Wednesday, 5 February 2014

Boys' town: "Out of the Furnace"


Though ostensibly a contemporary drama, Out of the Furnace has swaggered into the multiplexes from that corner of the American cinema that will be forever 1978. Right from the off, Scott Cooper's follow-up to the rather more nuanced Crazy Heart puts up its dukes and takes wild, semi-ambitious swings, hoping to connect with the authenticity we associate with that run of films stretching from The Deer Hunter through Blue Collar to Raging Bull. Occasionally, it catches it, and one image around the half-hour mark - of Casey Affleck standing in a cramped kitchenette, cradling a beer in one hand while cupping his balls with the other - might usefully stand for the film entire; Cooper doesn't really need the character to lapse into bare-knuckle boxing, or to start screaming into Christian Bale's face, to further whatever point he's making about entrenched masculinity. This is a problem for Out of the Furnace, which strives to fill a long-seeming two hours with such quote-unquote delicacies.
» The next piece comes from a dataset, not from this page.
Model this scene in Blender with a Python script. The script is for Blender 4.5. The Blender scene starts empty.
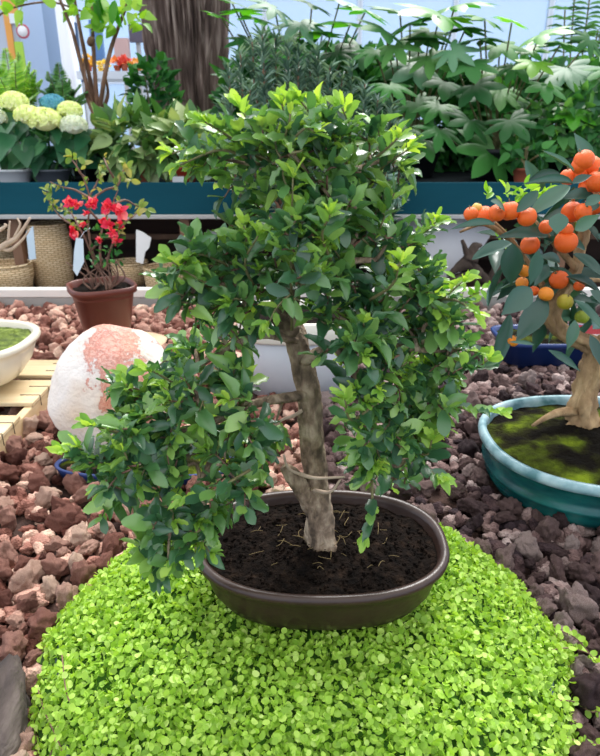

Bale, it turns out, is the good brother in this equation, returning to his Pennsylvanian backwater after serving time on a DUI charge, determined to make amends with his ex (Zoe Saldana); getting somewhat in the way is Affleck's tearaway younger sibling, an Iraq vet trying to alleviate his PTSD, and mounting debts, by getting into the underground fight racket operated across state lines by jawgrinding methhead Woody Harrelson. Thereafter, Out of the Furnace is principally concerned with men throwing themselves up against other men, while Saldana's decorous schoolmarm looks on, lovely and lovelorn, from the sidelines, because that's pretty much everything women are expected to do in these kinds of filmed cock-measuring contests.

It might have functioned as a bumper, end-of-year compendium of acting, and certainly Bale's unsmiling presence lends it the look of a notionally serious yang to American Hustle's apparently frivolous yin. Harrelson, with the words "FUCK" and "YOU" tattooed on the insides of his fists, at least approaches the material like the borderline DTV concern it is, even if the collective muscle being flexed elsewhere regrettably squeezes Sam Shepard (somebody's uncle) and Forest Whitaker (dutiful cop) to the margins. Narratively, however, it's been dragged not so much from the furnace as right off the scrapheap. Cooper takes a preening age about his scene-setting - hey, look Ma, I'm out in the wilds making a genuine 70s throwback! - before everything simmers away to leave a laughable, bro's-gotta-do vengeance plot that a Danny Dyer or Jason Statham would set about with far less nonsense and many more surprises. To aspire to The Deer Hunter is one thing; to actually send your characters out on a mid-film deer hunt feels terribly like overstatement.

Out of the Furnace is in cinemas nationwide.